The Nikon D200 is an excellent choice for automated rocket photography. The Nikon cameras can be automatically controlled via the shutter release cable so the interface with the Launch Controller is a snap.

This model stopped being in production in 2007 but still provide great images. It very fast shutter speed (1/8,000th sec) freezes the lift off shots with ease. It is reliable and just as importantly, its price allows multiple cameras to be used from different locations.

It can also be used for time lapse photography. The GoPro or the Sony cameras are fine for daytime time lapses but the Nikon can do night time skyscapes with its very long shutter speeds.


Like all cameras used with Rocketry Photography's Set Up, it is essential to be able to remotely trigger the camera. Many DSLR cameras have the ability to do this with a wireless remote like that used with a television. The Nikon cameras have the shutter release port that allows the same simple interface circuit using solid state relays to trigger the camera to take pictures.
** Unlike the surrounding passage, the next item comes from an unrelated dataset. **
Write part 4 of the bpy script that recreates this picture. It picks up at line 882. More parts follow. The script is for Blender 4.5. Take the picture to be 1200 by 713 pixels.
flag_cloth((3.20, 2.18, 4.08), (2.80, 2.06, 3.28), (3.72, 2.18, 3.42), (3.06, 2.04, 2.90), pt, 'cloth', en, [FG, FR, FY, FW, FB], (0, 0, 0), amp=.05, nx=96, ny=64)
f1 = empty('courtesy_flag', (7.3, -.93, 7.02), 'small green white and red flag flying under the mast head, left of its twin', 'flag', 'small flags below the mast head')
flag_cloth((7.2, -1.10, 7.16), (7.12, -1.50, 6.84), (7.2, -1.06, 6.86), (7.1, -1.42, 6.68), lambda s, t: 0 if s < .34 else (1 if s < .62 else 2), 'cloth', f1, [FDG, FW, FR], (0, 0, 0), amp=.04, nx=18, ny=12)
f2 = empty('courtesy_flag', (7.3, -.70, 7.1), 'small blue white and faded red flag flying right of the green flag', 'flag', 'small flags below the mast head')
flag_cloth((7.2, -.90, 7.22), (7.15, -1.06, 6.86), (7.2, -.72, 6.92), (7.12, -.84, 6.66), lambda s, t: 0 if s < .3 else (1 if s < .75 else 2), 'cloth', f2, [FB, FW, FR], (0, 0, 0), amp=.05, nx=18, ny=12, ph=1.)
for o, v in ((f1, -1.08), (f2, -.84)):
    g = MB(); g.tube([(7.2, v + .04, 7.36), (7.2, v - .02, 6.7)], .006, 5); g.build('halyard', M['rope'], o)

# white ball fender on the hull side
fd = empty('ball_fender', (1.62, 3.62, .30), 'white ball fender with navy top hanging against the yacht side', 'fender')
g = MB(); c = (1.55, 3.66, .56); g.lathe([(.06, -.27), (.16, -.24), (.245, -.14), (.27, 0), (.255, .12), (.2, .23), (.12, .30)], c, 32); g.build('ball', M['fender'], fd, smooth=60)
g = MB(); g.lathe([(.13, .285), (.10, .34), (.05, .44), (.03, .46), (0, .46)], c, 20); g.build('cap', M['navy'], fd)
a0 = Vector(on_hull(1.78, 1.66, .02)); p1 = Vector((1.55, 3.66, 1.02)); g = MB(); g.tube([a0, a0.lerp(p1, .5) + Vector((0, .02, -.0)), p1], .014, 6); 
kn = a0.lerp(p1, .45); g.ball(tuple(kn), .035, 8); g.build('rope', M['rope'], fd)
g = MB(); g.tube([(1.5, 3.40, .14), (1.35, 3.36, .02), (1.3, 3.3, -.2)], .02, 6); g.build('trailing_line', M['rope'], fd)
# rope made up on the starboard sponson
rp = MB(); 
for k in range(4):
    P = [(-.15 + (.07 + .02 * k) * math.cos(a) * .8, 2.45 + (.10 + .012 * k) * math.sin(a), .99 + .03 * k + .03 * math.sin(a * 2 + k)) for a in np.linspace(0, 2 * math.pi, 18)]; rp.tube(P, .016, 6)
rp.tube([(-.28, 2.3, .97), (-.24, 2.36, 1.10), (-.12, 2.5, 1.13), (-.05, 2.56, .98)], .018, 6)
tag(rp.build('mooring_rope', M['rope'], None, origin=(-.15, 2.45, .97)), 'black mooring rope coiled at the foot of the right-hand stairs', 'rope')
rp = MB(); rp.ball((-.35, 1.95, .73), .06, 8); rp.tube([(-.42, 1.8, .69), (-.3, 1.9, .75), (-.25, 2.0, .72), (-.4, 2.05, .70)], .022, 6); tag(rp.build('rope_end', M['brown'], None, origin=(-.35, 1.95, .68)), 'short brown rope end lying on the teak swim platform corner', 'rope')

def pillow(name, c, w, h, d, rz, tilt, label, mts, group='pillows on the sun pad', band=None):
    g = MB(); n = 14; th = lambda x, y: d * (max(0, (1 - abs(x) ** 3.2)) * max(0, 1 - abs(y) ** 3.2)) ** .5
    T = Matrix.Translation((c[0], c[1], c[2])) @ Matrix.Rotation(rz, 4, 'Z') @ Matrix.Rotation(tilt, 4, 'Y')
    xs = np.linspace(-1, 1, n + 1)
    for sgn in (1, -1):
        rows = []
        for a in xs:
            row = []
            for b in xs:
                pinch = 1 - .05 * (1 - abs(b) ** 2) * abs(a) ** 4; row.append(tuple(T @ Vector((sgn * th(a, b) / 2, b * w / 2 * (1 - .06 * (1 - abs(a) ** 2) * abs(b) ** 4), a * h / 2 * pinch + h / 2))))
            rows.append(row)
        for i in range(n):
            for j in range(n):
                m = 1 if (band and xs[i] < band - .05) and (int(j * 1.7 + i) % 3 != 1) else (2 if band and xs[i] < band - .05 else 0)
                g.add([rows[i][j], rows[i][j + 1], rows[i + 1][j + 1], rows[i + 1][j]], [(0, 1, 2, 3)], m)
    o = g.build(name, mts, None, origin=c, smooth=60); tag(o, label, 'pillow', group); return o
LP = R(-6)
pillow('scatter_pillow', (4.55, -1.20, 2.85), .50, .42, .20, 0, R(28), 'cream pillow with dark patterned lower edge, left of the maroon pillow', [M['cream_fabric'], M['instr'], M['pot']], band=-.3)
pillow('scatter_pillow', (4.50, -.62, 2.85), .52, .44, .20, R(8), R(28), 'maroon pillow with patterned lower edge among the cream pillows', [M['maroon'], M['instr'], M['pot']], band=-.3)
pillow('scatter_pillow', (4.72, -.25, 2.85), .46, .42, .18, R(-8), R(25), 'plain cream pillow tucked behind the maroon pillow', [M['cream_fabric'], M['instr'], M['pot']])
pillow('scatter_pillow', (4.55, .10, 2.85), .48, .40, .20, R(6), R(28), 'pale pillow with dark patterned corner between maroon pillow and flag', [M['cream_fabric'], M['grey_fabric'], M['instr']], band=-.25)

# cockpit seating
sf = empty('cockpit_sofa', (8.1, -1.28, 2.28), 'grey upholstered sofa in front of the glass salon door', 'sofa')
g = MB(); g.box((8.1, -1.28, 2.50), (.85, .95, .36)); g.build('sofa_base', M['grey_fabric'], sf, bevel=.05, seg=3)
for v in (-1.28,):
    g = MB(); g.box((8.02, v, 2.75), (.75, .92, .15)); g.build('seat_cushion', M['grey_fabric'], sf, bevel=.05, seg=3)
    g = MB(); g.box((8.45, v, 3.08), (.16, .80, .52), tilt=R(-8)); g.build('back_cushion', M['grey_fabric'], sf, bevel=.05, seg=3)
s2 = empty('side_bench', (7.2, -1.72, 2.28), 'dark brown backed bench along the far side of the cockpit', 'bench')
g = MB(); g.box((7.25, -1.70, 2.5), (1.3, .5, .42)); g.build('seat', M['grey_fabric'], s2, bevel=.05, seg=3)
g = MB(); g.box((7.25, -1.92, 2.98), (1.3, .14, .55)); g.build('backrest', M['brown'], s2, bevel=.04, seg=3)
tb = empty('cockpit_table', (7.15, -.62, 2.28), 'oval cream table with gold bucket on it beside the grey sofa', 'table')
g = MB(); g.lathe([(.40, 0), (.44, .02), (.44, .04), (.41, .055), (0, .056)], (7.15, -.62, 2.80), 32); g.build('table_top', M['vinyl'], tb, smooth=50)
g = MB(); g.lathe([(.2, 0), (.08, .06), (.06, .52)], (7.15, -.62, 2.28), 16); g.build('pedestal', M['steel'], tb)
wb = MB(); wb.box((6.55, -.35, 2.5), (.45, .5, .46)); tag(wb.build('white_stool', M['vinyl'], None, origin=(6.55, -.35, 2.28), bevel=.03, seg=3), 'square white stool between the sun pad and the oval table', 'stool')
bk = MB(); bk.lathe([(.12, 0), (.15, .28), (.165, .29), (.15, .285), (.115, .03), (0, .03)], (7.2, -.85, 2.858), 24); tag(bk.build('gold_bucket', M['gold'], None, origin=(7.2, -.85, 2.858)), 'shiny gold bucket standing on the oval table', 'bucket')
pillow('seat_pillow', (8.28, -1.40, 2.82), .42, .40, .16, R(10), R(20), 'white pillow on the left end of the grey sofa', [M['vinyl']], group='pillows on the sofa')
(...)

There is the slightly more difficult nuance that the camera needs to focus prior to taking pictures but that is just one additional relay that must close its contact before the shutter contacts. This is equivalent to depressing the shutter button half way before depressing it all the way to take the picture.

The circuit that contains the relays for the Nikon is not mounted to the camera itself. Instead the cable attaches to the camera is simple a remote shutter cable with the switch cut off. Three wires are needed, the focus, the shutter, and a common wire. The common and focus wires must be closed prior to the shutter and common wires. So the shutter release cable is cut and a three pin connector is attached. This connector interfaces with a circuit board that in turn interfaces with the launch controller.